Un site web consacré à ces «mini-jobs» affiche des emplois de bureau ou d'aide à domicile à 450 euros par mois - le maximum admissible pour éviter les charges sociales.

«Ces réformes ont donné des emplois à des gens qui n'en auraient pas eu autrement», reconnaît l'économiste Gustav Horn.

Mais les conditions de travail ont piqué du nez. Des employés permanents ont été remplacés par des intérimaires, les salaires ont fondu. «L'Allemagne a connu la plus forte croissance des inégalités de tous les pays de l'OCDE», souligne l'économiste Fritz Scharpf.
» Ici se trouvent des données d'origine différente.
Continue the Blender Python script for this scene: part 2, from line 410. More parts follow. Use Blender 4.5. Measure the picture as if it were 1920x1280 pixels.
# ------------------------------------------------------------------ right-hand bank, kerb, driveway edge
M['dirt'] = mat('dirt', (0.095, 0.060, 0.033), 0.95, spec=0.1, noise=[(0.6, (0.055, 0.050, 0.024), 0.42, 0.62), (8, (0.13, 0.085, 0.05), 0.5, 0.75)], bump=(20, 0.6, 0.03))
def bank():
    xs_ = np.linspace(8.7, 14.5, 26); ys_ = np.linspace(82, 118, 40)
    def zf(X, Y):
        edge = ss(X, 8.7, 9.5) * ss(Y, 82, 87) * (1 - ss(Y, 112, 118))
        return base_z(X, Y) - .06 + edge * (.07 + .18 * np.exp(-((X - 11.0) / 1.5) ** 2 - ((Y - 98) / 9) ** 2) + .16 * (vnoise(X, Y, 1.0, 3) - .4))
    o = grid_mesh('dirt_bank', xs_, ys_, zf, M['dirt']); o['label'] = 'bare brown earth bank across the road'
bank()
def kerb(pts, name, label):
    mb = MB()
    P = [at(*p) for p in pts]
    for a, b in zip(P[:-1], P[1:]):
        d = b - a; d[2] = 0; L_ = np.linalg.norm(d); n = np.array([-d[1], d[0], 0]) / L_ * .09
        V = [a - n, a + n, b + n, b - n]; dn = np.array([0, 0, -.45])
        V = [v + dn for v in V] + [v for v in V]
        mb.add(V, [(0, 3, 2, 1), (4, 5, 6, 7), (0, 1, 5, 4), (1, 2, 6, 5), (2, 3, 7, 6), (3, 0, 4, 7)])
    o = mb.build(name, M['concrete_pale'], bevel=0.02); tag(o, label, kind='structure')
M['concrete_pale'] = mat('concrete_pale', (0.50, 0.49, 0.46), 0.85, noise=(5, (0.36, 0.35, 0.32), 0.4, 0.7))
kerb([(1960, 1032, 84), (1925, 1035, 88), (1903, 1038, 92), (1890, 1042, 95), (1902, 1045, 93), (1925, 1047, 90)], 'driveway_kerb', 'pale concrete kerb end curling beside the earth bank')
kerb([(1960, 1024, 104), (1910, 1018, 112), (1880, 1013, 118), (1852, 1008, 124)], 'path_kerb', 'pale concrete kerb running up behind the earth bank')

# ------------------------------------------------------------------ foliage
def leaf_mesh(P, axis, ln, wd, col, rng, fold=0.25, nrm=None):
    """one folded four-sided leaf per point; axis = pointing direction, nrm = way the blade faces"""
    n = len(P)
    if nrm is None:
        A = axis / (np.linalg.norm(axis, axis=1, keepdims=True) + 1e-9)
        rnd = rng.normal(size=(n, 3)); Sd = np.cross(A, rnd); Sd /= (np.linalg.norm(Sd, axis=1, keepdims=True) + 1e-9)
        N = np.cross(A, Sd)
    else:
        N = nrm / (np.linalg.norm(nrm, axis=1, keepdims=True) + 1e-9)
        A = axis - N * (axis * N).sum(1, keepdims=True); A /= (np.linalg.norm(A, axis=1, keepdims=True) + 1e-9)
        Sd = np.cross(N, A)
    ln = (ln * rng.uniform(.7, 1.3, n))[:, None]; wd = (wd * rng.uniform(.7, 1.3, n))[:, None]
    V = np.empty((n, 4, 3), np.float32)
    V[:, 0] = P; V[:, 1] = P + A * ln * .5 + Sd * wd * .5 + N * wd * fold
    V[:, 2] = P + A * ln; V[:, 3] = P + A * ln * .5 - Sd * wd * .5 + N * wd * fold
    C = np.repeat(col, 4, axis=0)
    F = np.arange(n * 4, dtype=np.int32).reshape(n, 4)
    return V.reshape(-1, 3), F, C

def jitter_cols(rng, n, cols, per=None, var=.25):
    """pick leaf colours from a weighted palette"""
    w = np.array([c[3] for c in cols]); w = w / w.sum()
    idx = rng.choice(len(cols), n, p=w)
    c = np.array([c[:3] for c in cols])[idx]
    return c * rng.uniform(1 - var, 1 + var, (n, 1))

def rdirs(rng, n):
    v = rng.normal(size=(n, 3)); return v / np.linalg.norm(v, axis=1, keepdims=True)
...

Et le pire est à venir, avertit Gustav Horn, qui appréhende le jour où ces millions de "mini-salariés" arriveront à l'âge de la retraite.

Erreur

C'est le Parti social-démocrate (SPD) qui a libéralisé le marché de l'emploi, et c'était une erreur, reconnaît Cansel Kiziltepe, candidate du SPD dans le quartier berlinois de Kreutzberg.

«Aujourd'hui, nous en payons le prix politique», dit cette économiste de 38 ans, qui travaille pour Volkswagen.

Née en Allemagne de parents turcs, Cansel Kiziltepe constate que les"mini-jobs" sévissent surtout chez les femmes et les immigrants. À ses yeux, cette précarisation n'est qu'une façon de camoufler le chômage. «Le nombre total d'heures travaillées n'a pas changé. Plus de gens travaillent, aujourd'hui, mais ils gagnent moins.»

«Aucun autre pays n'a ce genre de mini-jobs», dénonce la candidate du SPD, qui prône l'établissement d'un salaire minimal de 11,70 $ l'heure.

Mais le cas échéant, le taux de chômage ne risque-t-il pas de s'emballer? Des employés précaires ne vont-ils pas perdre leur boulot, comme les copines de Luisa Kersten?

Pas du tout, assure Gustav Horn. «Le salaire minimum n'entraînera pas une hausse de chômage, mais une redistribution des profits.» Traduction: les commerçants s'organiseront pour refiler la facture aux consommateurs.